Smaller European countries such as the Netherlands and Asian city states like Singapore are among the world leaders in terms of high-quality education research, new data suggest.
According to bibliometric data from Elsevier’s Scopus database of scholarly publications, research outputs from the Netherlands, Belgium and Switzerland are all cited 50 per cent more than the average world publication in the field.
Hong Kong and Singapore are also notable by their position in the top 10 countries for education research by field-weighted citation impact (FWCI), which allows for differences in citations according to subject and year.
Both Asian territories figure highly in the Organisation for Economic Cooperation and Development’s international rankings on school systems: the Programme for International Student Assessment (Pisa). Singapore was top in science, reading and maths in the last rankings while Hong Kong was second in maths and reading, and ninth in science.
European nations that were relatively successful in Pisa are also among those that make the education research table: the Netherlands, Belgium and Switzerland consistently reached the top 20 in Pisa (apart from Switzerland in reading) while Finland (fourth on citation impact) was in the top five for science and reading.
Steven Scheerooren, from Elsevier’s analytical services, said the education research data – which was filtered to only include nations where there were at least 500 pieces of research between 2012 and 2016 – revealed a “tendency for the higher ranking countries in FWCI to also have a higher productivity” in terms of publications per author.
Topping a list of the countries with the highest productivity for education research is Cyprus, with a rate of 1.31 publications per author, followed by New Zealand, with 1.10 publications per author. Both countries also come first and second in terms of the places where education research forms the largest share of a nation’s total scholarly output.
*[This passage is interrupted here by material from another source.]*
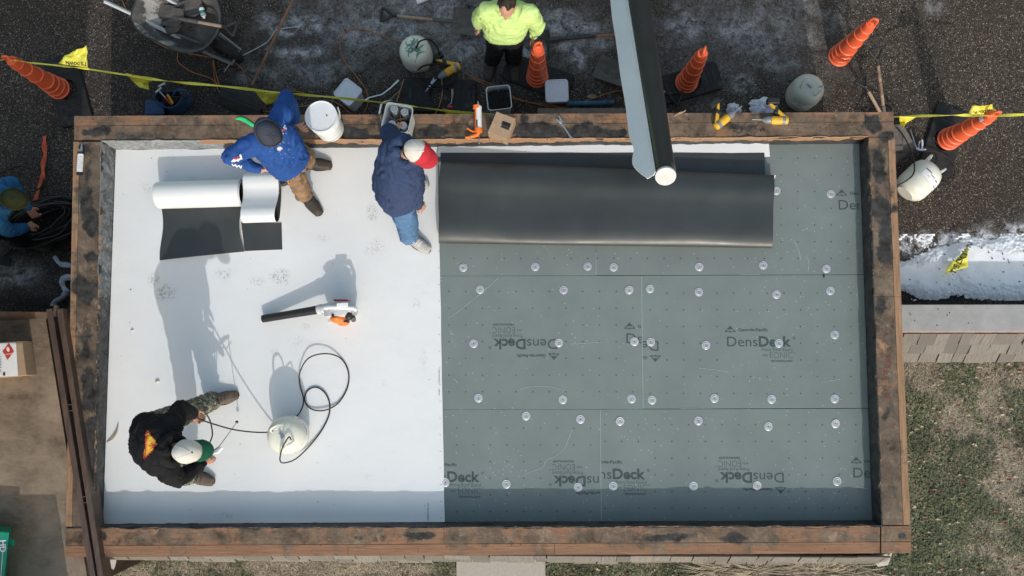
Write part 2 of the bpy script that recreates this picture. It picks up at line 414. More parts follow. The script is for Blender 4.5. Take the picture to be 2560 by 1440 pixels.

Mr Scheerooren noted that the list of countries where education takes the largest chunk of the total research output included nations with patchier records for academic freedom, such as the United Arab Emirates, Indonesia and Turkey. However, he added that there was no discernible link between output share and quality.
Meanwhile, countries publishing the largest volumes of education research, like the US and UK, only appear in the top 10 for output share once the list is filtered to only include countries with a certain number of publications. And neither is in the top 10 for quality, unless a publication volume floor of 1,000 is applied for the UK or 2,000 for the US.
John Jerrim, reader in education and social statistics at the UCL Institute of Education, who has studied Pisa extensively, said that while it was interesting to compare research quality with nations’ performance in education, he would be “rather cautious” about directly linking the two.
He added that the quality of research in education was “always” down to the individual researchers involved. “There is some terrible research published in ‘very good’ journals, and some brilliant research in not so good journals,” he said.
Dr Jerrim said that in terms of countries, his experience of education research meant he “would lean towards a slight advantage towards North America in terms of quality over Europe”.